» Your instructions
Retype the stretch of lines that starts at the line containing "Generate a Blender" and ends at the line containing "COL = S.collection", inclusive. Do not include pictures.

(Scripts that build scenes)
--

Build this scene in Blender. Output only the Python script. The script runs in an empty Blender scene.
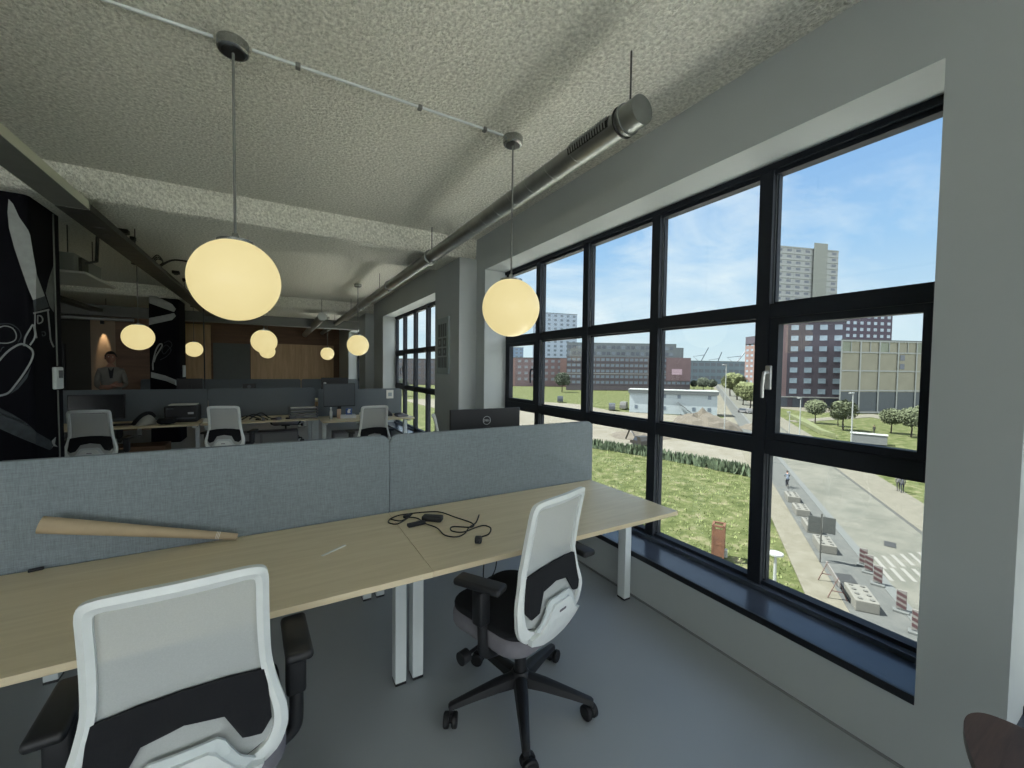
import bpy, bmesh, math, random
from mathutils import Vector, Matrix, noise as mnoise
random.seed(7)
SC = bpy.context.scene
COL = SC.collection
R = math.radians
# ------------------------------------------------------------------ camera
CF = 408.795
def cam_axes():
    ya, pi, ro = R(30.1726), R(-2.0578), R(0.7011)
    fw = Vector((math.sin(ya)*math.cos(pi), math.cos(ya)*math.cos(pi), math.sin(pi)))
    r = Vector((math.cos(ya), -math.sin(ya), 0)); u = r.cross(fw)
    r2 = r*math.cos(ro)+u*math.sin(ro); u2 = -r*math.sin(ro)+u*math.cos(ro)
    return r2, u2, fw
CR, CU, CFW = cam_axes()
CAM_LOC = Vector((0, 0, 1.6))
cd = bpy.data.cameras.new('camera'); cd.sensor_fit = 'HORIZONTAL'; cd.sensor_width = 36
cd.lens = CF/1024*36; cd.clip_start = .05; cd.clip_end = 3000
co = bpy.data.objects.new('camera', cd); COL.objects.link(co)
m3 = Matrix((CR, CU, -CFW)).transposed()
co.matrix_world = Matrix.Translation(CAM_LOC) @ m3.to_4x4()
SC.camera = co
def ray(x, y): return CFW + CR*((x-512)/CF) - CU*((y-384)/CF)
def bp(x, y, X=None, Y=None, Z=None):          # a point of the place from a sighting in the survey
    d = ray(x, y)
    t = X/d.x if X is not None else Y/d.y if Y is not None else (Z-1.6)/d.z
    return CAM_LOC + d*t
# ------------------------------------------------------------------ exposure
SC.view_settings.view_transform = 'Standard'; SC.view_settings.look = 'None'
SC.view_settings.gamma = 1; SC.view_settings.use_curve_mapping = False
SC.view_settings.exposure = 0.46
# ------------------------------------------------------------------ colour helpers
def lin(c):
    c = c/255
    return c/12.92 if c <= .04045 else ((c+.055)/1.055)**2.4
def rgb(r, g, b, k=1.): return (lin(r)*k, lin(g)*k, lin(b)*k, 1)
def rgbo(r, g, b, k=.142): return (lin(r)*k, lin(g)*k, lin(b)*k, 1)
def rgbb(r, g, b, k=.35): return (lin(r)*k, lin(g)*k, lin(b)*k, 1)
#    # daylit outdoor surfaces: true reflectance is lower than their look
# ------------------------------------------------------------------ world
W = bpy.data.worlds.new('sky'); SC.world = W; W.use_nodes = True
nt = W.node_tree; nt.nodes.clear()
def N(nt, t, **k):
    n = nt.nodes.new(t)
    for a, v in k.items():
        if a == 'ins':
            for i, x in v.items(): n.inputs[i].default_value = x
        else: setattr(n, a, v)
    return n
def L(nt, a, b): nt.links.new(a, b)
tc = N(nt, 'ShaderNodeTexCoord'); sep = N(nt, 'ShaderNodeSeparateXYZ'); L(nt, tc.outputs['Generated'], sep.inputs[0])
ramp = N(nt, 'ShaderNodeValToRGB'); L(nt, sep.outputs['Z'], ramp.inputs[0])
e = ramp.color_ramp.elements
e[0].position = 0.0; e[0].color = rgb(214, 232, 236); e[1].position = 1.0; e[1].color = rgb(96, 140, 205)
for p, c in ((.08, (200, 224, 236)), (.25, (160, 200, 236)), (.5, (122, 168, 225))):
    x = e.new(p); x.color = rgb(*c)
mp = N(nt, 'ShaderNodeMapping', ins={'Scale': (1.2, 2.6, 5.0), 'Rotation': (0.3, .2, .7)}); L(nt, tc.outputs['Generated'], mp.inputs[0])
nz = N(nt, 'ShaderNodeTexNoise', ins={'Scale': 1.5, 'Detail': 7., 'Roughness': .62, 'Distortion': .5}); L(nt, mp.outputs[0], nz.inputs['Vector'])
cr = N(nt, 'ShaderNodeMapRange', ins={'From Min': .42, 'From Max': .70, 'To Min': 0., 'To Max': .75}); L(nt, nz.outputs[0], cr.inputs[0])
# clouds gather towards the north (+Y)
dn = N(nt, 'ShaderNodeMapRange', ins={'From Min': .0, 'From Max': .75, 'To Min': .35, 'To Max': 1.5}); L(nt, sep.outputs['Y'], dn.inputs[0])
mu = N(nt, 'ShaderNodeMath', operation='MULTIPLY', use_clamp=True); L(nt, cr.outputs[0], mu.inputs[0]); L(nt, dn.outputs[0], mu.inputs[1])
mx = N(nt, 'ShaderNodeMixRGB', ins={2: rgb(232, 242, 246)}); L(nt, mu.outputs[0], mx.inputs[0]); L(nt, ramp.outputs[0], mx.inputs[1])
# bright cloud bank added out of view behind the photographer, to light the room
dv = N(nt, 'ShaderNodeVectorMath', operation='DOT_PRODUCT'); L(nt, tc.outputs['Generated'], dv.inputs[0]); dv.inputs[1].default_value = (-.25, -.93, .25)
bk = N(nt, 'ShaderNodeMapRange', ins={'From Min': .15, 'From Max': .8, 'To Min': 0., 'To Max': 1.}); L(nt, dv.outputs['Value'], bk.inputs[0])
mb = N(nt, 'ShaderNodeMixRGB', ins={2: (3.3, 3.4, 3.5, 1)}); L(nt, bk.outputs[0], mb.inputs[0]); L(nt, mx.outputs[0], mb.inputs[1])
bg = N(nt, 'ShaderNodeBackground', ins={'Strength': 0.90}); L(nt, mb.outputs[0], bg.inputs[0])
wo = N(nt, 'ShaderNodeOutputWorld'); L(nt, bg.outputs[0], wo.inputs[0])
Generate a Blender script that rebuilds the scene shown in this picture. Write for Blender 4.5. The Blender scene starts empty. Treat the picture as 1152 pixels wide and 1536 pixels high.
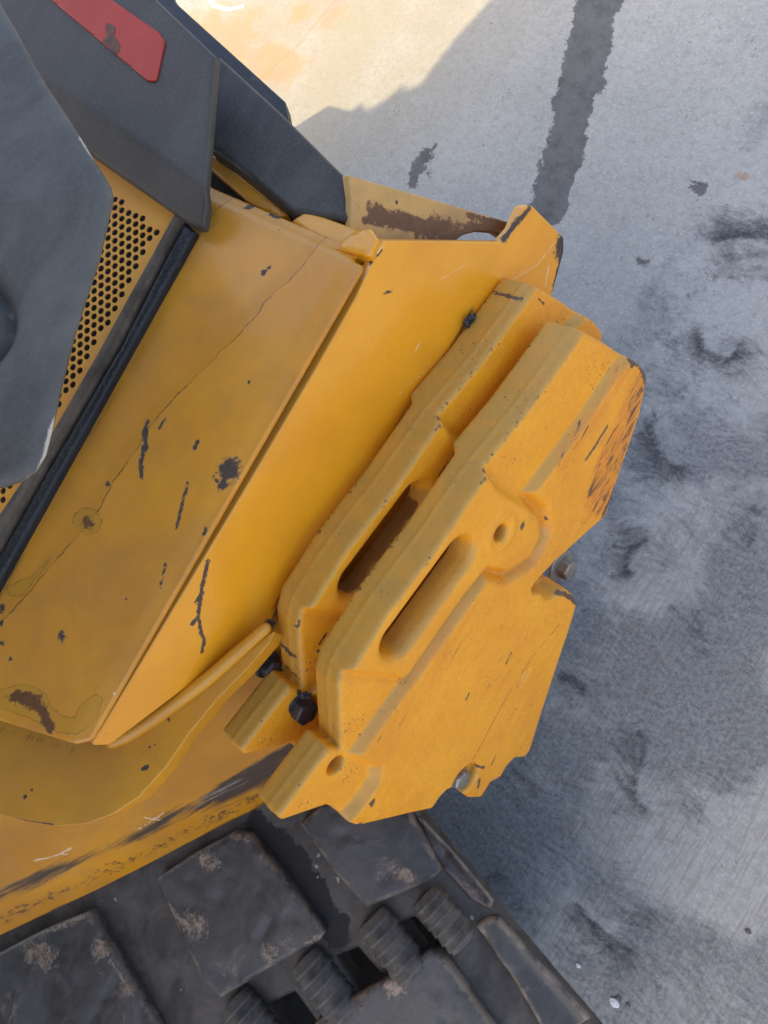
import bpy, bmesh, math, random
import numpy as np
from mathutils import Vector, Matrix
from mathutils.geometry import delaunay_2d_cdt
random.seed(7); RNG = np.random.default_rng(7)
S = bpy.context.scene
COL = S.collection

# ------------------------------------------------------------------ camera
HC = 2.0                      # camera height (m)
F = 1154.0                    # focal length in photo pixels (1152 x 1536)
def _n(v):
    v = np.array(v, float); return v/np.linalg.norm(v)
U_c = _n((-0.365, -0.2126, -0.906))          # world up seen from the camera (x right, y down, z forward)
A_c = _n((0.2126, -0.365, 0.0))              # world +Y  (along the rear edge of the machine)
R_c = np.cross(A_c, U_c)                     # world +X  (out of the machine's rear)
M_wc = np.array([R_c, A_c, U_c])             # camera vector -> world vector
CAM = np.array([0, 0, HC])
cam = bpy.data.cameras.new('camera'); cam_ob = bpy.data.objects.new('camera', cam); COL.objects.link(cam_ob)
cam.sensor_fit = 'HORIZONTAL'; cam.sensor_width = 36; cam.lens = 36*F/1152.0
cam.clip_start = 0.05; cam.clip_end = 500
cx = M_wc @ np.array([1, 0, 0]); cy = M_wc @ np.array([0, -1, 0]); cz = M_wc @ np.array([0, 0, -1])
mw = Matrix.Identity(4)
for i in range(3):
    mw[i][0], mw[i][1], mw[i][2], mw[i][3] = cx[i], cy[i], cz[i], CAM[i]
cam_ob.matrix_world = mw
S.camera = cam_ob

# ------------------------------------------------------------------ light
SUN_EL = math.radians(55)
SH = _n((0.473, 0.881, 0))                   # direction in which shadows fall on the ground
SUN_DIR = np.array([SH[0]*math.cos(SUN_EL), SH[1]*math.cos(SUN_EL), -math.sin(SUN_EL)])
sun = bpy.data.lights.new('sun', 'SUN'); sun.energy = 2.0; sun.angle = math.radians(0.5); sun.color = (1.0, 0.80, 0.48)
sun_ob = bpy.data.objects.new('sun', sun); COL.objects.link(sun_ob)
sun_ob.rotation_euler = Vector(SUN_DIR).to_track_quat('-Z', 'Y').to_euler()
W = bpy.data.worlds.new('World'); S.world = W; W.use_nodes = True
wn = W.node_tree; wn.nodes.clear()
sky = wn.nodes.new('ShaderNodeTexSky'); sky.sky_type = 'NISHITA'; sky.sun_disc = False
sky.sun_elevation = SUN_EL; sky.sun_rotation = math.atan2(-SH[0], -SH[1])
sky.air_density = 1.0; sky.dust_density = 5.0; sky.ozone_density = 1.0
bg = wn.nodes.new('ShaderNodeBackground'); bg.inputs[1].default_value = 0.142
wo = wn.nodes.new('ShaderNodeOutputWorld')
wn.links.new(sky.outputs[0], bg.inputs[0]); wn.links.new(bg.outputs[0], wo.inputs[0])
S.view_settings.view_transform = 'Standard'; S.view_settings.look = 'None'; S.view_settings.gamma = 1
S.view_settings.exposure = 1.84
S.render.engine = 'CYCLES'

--

» Solution to this problem
Generate a Blender script that rebuilds the scene shown in this picture. Write for Blender 4.5. The Blender scene starts empty. Treat the picture as 1152 pixels wide and 1536 pixels high.
import bpy, bmesh, math, random
import numpy as np
from mathutils import Vector, Matrix
from mathutils.geometry import delaunay_2d_cdt
random.seed(7); RNG = np.random.default_rng(7)
S = bpy.context.scene
COL = S.collection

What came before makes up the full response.